Directive:
Write out each line that follows exactly as it stands, without the pictures.

┄┄┄┄┄┄┄┄┄┄

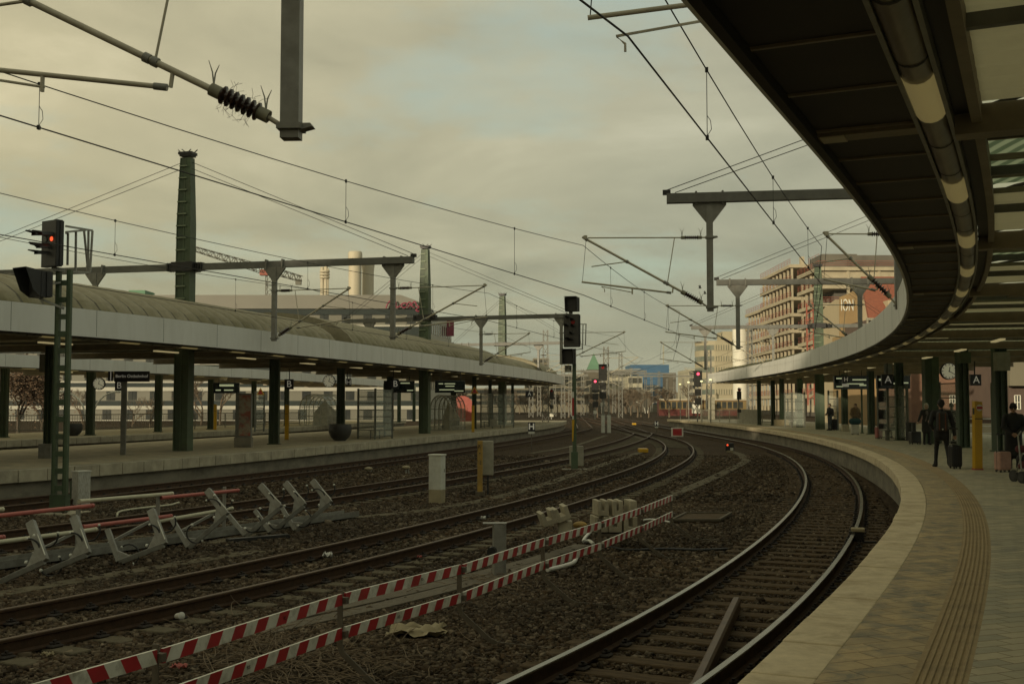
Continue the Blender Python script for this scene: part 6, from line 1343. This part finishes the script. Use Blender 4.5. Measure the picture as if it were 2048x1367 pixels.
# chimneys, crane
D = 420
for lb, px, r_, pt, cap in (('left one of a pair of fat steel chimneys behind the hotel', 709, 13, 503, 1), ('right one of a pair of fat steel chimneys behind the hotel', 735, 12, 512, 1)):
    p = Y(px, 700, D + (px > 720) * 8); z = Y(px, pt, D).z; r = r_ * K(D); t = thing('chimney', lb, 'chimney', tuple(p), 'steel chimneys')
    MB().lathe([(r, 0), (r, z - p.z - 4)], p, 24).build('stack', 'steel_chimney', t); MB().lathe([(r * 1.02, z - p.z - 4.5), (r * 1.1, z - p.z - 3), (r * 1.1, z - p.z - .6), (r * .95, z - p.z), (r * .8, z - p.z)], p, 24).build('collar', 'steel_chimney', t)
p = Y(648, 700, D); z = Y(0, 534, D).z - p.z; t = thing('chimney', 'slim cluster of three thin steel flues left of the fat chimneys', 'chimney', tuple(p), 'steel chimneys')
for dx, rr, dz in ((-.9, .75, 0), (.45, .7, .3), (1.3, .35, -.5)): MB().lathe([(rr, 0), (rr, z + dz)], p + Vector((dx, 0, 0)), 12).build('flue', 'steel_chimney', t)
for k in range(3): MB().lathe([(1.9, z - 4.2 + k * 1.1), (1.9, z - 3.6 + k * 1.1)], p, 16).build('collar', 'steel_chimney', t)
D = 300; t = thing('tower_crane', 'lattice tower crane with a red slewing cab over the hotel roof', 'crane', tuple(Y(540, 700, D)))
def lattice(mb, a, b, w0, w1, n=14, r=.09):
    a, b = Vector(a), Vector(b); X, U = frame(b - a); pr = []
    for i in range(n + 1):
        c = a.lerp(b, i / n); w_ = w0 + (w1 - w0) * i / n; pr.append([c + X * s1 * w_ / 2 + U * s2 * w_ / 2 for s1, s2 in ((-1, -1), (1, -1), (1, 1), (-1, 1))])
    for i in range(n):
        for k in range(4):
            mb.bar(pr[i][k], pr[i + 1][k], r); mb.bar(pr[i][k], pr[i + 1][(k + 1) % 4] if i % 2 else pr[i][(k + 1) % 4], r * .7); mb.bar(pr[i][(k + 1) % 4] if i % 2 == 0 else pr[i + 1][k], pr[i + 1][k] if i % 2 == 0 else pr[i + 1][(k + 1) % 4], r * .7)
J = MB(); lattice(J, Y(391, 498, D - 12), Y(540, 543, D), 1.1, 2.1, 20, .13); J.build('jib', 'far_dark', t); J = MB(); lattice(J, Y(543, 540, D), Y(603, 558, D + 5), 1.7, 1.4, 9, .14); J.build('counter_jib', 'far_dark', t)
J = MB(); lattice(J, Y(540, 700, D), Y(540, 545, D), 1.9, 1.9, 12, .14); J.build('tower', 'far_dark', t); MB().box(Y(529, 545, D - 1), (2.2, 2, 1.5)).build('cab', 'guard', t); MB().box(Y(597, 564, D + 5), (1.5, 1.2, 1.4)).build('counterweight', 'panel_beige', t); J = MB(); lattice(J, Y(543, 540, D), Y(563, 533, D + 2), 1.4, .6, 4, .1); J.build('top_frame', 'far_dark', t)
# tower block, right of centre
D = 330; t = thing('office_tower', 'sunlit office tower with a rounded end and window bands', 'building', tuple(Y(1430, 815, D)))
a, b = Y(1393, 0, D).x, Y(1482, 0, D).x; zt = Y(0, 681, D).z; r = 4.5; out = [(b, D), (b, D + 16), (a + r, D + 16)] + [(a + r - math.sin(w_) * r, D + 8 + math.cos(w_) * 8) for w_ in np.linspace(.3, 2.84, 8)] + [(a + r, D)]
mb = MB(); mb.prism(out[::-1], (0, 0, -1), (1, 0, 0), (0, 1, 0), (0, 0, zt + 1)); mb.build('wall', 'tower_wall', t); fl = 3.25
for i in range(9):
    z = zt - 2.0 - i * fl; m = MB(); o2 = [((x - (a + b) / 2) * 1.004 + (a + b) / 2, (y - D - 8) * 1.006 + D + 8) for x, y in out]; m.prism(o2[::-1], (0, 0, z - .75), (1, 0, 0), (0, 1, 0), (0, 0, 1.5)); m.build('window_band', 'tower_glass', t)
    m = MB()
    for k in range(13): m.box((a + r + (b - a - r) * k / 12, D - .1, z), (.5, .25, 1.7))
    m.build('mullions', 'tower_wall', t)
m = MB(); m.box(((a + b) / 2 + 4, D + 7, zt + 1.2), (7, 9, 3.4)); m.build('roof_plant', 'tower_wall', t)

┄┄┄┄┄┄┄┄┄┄

Output for this task:
Continue the Blender Python script for this scene: part 6, from line 1343. This part finishes the script. Use Blender 4.5. Measure the picture as if it were 2048x1367 pixels.
# chimneys, crane
D = 420
for lb, px, r_, pt, cap in (('left one of a pair of fat steel chimneys behind the hotel', 709, 13, 503, 1), ('right one of a pair of fat steel chimneys behind the hotel', 735, 12, 512, 1)):
    p = Y(px, 700, D + (px > 720) * 8); z = Y(px, pt, D).z; r = r_ * K(D); t = thing('chimney', lb, 'chimney', tuple(p), 'steel chimneys')
    MB().lathe([(r, 0), (r, z - p.z - 4)], p, 24).build('stack', 'steel_chimney', t); MB().lathe([(r * 1.02, z - p.z - 4.5), (r * 1.1, z - p.z - 3), (r * 1.1, z - p.z - .6), (r * .95, z - p.z), (r * .8, z - p.z)], p, 24).build('collar', 'steel_chimney', t)
p = Y(648, 700, D); z = Y(0, 534, D).z - p.z; t = thing('chimney', 'slim cluster of three thin steel flues left of the fat chimneys', 'chimney', tuple(p), 'steel chimneys')
for dx, rr, dz in ((-.9, .75, 0), (.45, .7, .3), (1.3, .35, -.5)): MB().lathe([(rr, 0), (rr, z + dz)], p + Vector((dx, 0, 0)), 12).build('flue', 'steel_chimney', t)
for k in range(3): MB().lathe([(1.9, z - 4.2 + k * 1.1), (1.9, z - 3.6 + k * 1.1)], p, 16).build('collar', 'steel_chimney', t)
D = 300; t = thing('tower_crane', 'lattice tower crane with a red slewing cab over the hotel roof', 'crane', tuple(Y(540, 700, D)))
def lattice(mb, a, b, w0, w1, n=14, r=.09):
    a, b = Vector(a), Vector(b); X, U = frame(b - a); pr = []
    for i in range(n + 1):
        c = a.lerp(b, i / n); w_ = w0 + (w1 - w0) * i / n; pr.append([c + X * s1 * w_ / 2 + U * s2 * w_ / 2 for s1, s2 in ((-1, -1), (1, -1), (1, 1), (-1, 1))])
    for i in range(n):
        for k in range(4):
            mb.bar(pr[i][k], pr[i + 1][k], r); mb.bar(pr[i][k], pr[i + 1][(k + 1) % 4] if i % 2 else pr[i][(k + 1) % 4], r * .7); mb.bar(pr[i][(k + 1) % 4] if i % 2 == 0 else pr[i + 1][k], pr[i + 1][k] if i % 2 == 0 else pr[i + 1][(k + 1) % 4], r * .7)
J = MB(); lattice(J, Y(391, 498, D - 12), Y(540, 543, D), 1.1, 2.1, 20, .13); J.build('jib', 'far_dark', t); J = MB(); lattice(J, Y(543, 540, D), Y(603, 558, D + 5), 1.7, 1.4, 9, .14); J.build('counter_jib', 'far_dark', t)
J = MB(); lattice(J, Y(540, 700, D), Y(540, 545, D), 1.9, 1.9, 12, .14); J.build('tower', 'far_dark', t); MB().box(Y(529, 545, D - 1), (2.2, 2, 1.5)).build('cab', 'guard', t); MB().box(Y(597, 564, D + 5), (1.5, 1.2, 1.4)).build('counterweight', 'panel_beige', t); J = MB(); lattice(J, Y(543, 540, D), Y(563, 533, D + 2), 1.4, .6, 4, .1); J.build('top_frame', 'far_dark', t)
# tower block, right of centre
D = 330; t = thing('office_tower', 'sunlit office tower with a rounded end and window bands', 'building', tuple(Y(1430, 815, D)))
a, b = Y(1393, 0, D).x, Y(1482, 0, D).x; zt = Y(0, 681, D).z; r = 4.5; out = [(b, D), (b, D + 16), (a + r, D + 16)] + [(a + r - math.sin(w_) * r, D + 8 + math.cos(w_) * 8) for w_ in np.linspace(.3, 2.84, 8)] + [(a + r, D)]
mb = MB(); mb.prism(out[::-1], (0, 0, -1), (1, 0, 0), (0, 1, 0), (0, 0, zt + 1)); mb.build('wall', 'tower_wall', t); fl = 3.25
for i in range(9):
    z = zt - 2.0 - i * fl; m = MB(); o2 = [((x - (a + b) / 2) * 1.004 + (a + b) / 2, (y - D - 8) * 1.006 + D + 8) for x, y in out]; m.prism(o2[::-1], (0, 0, z - .75), (1, 0, 0), (0, 1, 0), (0, 0, 1.5)); m.build('window_band', 'tower_glass', t)
    m = MB()
    for k in range(13): m.box((a + r + (b - a - r) * k / 12, D - .1, z), (.5, .25, 1.7))
    m.build('mullions', 'tower_wall', t)
m = MB(); m.box(((a + b) / 2 + 4, D + 7, zt + 1.2), (7, 9, 3.4)); m.build('roof_plant', 'tower_wall', t)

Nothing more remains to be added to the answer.